Tuesday, December 1, 2009

Exit, Pursued By an Angry Wife

I do not know whether public relations is an art or a science, but managing your public image is a vital human undertaking.

It is even more important when you are a world-famous athlete and a major brand.

All told, most of us want to ignore Tiger Woods' recent automobile accident. No schadenfreude there.

Such is the respect we accord to a man who is arguably the greatest athlete of the past decade that we have no interest in seeing him embarrassed. We might gain some satisfaction by watching an arrogant narcissist brought down by his hubris, but Tiger Woods was never that man.

These days Tiger Woods is as close as we get to a great American hero.

Now a coterie of lawyers and PR professions are explaining how Tiger should handle the situation. Mostly they are advising him to hold a press conference and explain what happened. Come clean, they say. Open up, they say. Be honest with the public, they say.

Yet, Tiger Woods did not cheat at golf. He did not enhance his game with controlled substances. He did not commit a felony that might take him off the tour by putting him in jail. Apparently, he was involved in some kind of quarrel with his wife. One fails to see the relevance of a public apology.

One lawyer suggested that what was good for David Letterman should be good for Tiger Woods. As though all celebrities are created equal.

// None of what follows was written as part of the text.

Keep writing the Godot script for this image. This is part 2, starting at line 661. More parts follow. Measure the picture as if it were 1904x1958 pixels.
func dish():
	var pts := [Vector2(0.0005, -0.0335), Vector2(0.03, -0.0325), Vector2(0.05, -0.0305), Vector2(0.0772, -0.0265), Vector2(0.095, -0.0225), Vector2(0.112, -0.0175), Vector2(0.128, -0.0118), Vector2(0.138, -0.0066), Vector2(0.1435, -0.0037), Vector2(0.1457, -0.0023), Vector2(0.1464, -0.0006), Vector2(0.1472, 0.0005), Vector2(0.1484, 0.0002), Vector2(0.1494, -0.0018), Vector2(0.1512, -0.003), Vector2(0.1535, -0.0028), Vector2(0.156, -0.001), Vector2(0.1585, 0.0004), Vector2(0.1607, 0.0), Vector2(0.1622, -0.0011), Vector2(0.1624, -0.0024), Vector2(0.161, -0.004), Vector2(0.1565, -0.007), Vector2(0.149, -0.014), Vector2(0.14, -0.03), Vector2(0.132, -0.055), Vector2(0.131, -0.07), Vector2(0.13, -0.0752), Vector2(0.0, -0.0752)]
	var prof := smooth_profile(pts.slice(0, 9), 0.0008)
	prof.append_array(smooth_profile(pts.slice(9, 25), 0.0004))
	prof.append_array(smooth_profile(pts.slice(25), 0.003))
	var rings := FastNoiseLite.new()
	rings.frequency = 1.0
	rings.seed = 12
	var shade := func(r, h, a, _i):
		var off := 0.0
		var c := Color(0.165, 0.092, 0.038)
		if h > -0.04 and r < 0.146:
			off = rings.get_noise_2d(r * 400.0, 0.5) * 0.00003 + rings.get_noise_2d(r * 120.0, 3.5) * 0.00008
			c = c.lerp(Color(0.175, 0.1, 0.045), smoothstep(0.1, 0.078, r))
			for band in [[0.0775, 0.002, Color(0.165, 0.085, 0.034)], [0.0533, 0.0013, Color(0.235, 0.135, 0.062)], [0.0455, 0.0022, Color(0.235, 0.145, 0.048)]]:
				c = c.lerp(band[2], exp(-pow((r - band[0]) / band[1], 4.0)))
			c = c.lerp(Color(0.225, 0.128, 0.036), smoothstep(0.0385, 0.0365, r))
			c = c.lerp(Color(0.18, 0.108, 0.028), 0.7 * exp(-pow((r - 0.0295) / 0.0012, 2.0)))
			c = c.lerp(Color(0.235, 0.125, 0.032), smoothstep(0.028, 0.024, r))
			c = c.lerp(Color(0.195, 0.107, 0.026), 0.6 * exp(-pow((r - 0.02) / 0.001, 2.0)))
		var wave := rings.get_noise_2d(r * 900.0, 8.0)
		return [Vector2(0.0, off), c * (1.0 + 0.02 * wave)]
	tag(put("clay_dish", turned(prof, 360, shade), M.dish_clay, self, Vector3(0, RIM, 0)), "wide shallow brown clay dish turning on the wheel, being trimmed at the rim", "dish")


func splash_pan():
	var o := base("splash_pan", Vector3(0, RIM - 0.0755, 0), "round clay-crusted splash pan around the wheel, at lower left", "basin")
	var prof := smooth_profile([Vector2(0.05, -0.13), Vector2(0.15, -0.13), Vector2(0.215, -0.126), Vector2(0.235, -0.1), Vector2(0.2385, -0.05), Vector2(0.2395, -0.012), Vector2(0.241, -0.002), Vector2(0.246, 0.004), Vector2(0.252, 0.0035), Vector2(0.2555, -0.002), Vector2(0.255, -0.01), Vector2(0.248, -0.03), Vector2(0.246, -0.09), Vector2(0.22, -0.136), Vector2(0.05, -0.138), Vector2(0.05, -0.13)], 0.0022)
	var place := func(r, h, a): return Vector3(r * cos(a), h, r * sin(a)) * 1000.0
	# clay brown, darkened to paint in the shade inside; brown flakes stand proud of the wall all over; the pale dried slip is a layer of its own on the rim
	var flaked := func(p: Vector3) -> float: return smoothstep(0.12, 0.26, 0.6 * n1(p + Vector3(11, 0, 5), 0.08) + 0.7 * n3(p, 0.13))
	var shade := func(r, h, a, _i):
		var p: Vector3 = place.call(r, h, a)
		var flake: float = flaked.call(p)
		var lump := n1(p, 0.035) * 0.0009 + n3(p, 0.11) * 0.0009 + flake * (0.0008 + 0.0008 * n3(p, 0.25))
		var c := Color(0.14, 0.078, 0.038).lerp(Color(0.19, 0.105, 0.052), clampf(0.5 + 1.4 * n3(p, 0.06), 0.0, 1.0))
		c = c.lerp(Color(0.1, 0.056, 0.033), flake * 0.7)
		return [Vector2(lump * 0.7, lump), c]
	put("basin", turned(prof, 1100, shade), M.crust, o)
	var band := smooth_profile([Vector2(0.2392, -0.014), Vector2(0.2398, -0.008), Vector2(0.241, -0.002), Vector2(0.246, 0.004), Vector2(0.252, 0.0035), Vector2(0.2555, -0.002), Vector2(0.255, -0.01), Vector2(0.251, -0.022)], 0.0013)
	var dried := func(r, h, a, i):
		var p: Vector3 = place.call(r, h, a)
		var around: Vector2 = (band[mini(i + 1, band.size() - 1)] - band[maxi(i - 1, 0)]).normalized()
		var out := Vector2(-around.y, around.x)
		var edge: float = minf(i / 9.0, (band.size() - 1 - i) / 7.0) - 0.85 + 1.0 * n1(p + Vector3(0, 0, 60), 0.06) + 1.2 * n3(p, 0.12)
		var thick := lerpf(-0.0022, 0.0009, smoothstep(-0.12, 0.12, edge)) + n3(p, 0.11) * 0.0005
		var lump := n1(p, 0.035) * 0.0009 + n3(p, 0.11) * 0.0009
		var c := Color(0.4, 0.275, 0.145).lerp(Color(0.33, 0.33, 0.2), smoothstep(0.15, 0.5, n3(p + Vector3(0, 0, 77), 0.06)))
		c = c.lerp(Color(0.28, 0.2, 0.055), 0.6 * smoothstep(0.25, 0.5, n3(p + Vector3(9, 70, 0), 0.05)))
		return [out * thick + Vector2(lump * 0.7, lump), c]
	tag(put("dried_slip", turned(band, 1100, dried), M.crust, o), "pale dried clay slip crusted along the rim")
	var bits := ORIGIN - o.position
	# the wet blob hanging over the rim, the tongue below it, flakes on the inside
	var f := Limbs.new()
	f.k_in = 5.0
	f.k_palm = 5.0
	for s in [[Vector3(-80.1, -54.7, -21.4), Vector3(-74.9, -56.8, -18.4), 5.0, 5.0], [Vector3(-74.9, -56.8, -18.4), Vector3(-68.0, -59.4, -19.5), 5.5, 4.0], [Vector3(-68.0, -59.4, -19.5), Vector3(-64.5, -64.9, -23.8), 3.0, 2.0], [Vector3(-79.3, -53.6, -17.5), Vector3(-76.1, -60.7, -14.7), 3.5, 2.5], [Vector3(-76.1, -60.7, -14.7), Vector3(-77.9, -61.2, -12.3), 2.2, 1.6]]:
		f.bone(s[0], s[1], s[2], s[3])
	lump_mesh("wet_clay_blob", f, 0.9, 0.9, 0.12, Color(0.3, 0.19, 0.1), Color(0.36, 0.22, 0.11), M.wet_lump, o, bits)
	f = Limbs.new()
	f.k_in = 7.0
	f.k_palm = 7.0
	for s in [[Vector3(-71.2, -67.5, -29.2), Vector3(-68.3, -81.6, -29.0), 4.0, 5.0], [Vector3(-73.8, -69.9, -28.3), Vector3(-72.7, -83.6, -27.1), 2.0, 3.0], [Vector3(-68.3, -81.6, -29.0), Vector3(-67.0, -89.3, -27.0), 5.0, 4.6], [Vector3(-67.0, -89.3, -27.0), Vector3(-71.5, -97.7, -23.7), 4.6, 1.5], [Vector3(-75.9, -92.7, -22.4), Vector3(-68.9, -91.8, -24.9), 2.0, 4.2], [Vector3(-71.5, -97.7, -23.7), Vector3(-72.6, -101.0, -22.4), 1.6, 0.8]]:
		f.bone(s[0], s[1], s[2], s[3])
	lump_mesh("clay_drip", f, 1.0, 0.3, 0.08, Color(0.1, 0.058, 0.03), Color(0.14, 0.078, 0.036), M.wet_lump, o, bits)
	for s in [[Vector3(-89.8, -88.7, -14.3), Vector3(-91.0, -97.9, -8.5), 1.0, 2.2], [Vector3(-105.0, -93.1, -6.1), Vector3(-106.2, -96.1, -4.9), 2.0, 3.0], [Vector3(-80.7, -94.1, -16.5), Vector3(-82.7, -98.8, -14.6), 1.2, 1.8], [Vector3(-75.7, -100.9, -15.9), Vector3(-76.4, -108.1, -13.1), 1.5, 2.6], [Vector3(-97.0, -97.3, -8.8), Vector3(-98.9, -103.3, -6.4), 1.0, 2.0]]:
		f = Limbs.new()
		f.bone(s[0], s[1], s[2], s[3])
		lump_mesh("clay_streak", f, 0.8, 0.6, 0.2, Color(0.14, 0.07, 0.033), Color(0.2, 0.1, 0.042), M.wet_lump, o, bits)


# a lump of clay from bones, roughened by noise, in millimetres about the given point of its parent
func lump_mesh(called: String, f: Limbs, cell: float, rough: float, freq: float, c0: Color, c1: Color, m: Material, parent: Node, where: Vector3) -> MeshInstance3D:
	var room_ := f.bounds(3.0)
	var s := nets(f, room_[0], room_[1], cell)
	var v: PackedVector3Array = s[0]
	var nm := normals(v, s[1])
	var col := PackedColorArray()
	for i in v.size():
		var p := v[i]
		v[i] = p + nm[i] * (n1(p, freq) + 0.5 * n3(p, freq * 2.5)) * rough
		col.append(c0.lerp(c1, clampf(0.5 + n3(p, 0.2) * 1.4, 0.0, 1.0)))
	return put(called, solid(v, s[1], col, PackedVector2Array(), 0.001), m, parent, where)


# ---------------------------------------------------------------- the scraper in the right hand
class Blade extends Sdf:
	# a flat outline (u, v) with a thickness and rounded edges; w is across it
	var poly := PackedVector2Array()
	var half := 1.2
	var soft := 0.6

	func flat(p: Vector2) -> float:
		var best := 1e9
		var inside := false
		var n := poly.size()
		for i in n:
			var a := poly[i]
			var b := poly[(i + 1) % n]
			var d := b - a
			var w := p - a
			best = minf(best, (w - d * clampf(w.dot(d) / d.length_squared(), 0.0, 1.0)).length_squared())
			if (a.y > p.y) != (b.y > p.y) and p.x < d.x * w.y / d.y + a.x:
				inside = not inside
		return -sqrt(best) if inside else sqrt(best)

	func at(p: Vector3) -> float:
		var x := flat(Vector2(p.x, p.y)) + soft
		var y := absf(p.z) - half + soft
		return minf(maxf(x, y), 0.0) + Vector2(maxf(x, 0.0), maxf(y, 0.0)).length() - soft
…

True enough, both Tiger Woods and David Letterman are celebrities. But athletes are not like other celebrities. No one is trying to emulate David Letterman. No executive is trying to apply the secrets of David Letterman's success to corporate leadership.

People emulate Tiger Woods. He is a fierce and successful competitor; he has the demeanor, the focus, and the concentration that befit someone who is the best in the world. And his competitive stance involves excellent character.

Other celebrities, whether stand-up comics, actors, or clowns perform behind masks. They perform a script whose outcome is given in advance. They are not playing in a game; they are playing roles on a stage.

If I had to invent a concept, I would say that athletes, unlike other celebrities, have face in the game. Most true celebrities live lives filled with drama. Whether on the stage or off, they do not compete; they entertain.

Tiger Woods on the golf course is Tiger Woods. He is not playing Tiger Woods. He does not make a living pretending to be someone he is not. He is not acting a role in a movie.

Tiger Woods does not putt from behind a mask. He shows his face. And he uses his face to achieve the focus and concentration, the unflappable demeanor that has inspired people around the world. See my post, "The Eye of the Tiger." Link here.

All of this to say that it is not a simple matter for a Tiger Woods to show off facial injuries in public. It would not be entirely unfair to say that, both literally and figuratively, he seems to have lost some face in his accident.

Think what you will, a man who bears scratches and contusions he suffered at the hand of his wife does not look like a fierce competitor.

Were Woods to go out in public in his current condition, his face would travel around the world in light speed. This would compromise his brand and his self-confidence.

People would be forced to juxtapose the image of the man whose wife beat him with the image of the man who is the ultimate competitor. Worse than that, once everyone is making the comparison, Woods would have that much more difficulty recovering his true face.